África dice no
La cumbre de Lisboa se adorna con grandes palabras. Pero tropieza en todo lo demás
La cumbre Europa-África ha terminado como suelen hacerlo estos acontecimientos, con grandes palabras y poca sustancia, algo inevitable cuando, como es el caso, los interlocutores -el mayor bloque comercial del mundo y el continente más pobre- no se han visto juntos las caras durante siete años. La declaración final habla de un compromiso para establecer una "asociación de iguales" y superar la histórica relación donante-receptor. Se promete cooperación, entre otros capítulos, en inversiones, desarrollo, derechos humanos y mantenimiento de la paz. Y una cita en 2010.
En Lisboa, sin embargo, se ha abierto una discrepancia crucial sobre la organización de un comercio que mueve más de 200.000 millones de euros anuales. Los países africanos rechazan las presiones europeas para firmar nuevos acuerdos de liberalización económica, que eliminarán las cuotas y las tarifas en los próximos años, y exigen unas relaciones más justas y adaptadas a su cruda realidad.
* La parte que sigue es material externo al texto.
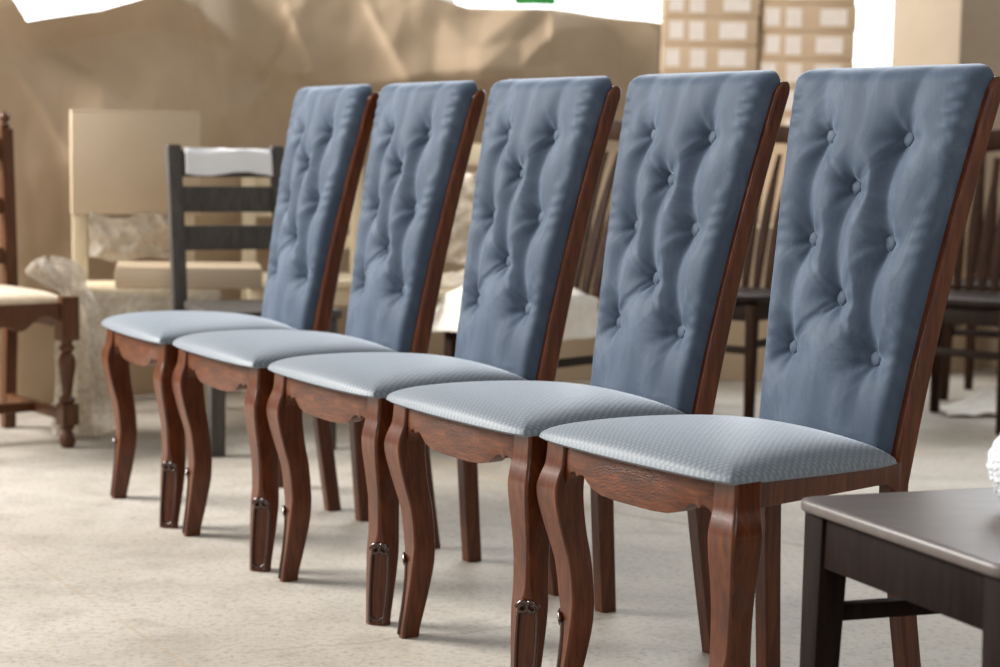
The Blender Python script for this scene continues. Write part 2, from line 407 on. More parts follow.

Todo sugiere que la UE seguirá negociando más allá del primero de enero, cuando expiran los pactos que otorgan a los africanos un acceso preferencial a los mercados europeos.
El otro debe de la reunión convocada por Portugal (y adornar así el cierre de su presidencia rotatoria) está en su incapacidad para llevar a lo más alto de la agenda dos de las crisis más brutales y olvidadas, Zimbabue y Darfur, y a sus respectivos directores de orquesta. Europa tampoco habla con una sola voz cuando se trata de África. Sus complejas relaciones con el continente que se repartió en Berlín en 1885 siguen haciéndose bilateralmente, y así continuarán en el previsible futuro. Por eso, tanto el ex guerrillero Robert Mugabe, ejemplar represor y esquilmador de la antigua Rodesia, como el no menos dictador de Sudán Omar al Baschir, que preside sobre el genocidio de Darfur y lleva años torpedeando una fuerza de interposición de la ONU, han podido pasear su altanería por el cónclave lisboeta.
Las relaciones entre Europa y África son tan atormentadas como lo dictan un pasado turbulento y un presente dominado por su desigualdad económica radical, una inmigración fuera de control y la proliferación de conflictos armados intratables y formidables crisis humanitarias. Poner orden en ese rompecabezas político y social y alejarse a la vez del espectro colonial exige mucho más que retóricas proclamaciones de buenismo e inevitablemente llevará muchos años. Unos años que la UE tiene especial prisa en acortar, no sólo porque es el mayor socio comercial de África, sino también porque la sombra de China se va agigantando entre los dos continentes y rebañando una parte del pastel. Pekín ha quintuplicado su comercio con África en los últimos cinco años y, a diferencia de algunos países europeos, su cinismo no precisa de pedigrís democráticos ni de certificados de derechos humanos para concluir grandes negocios en ese continente.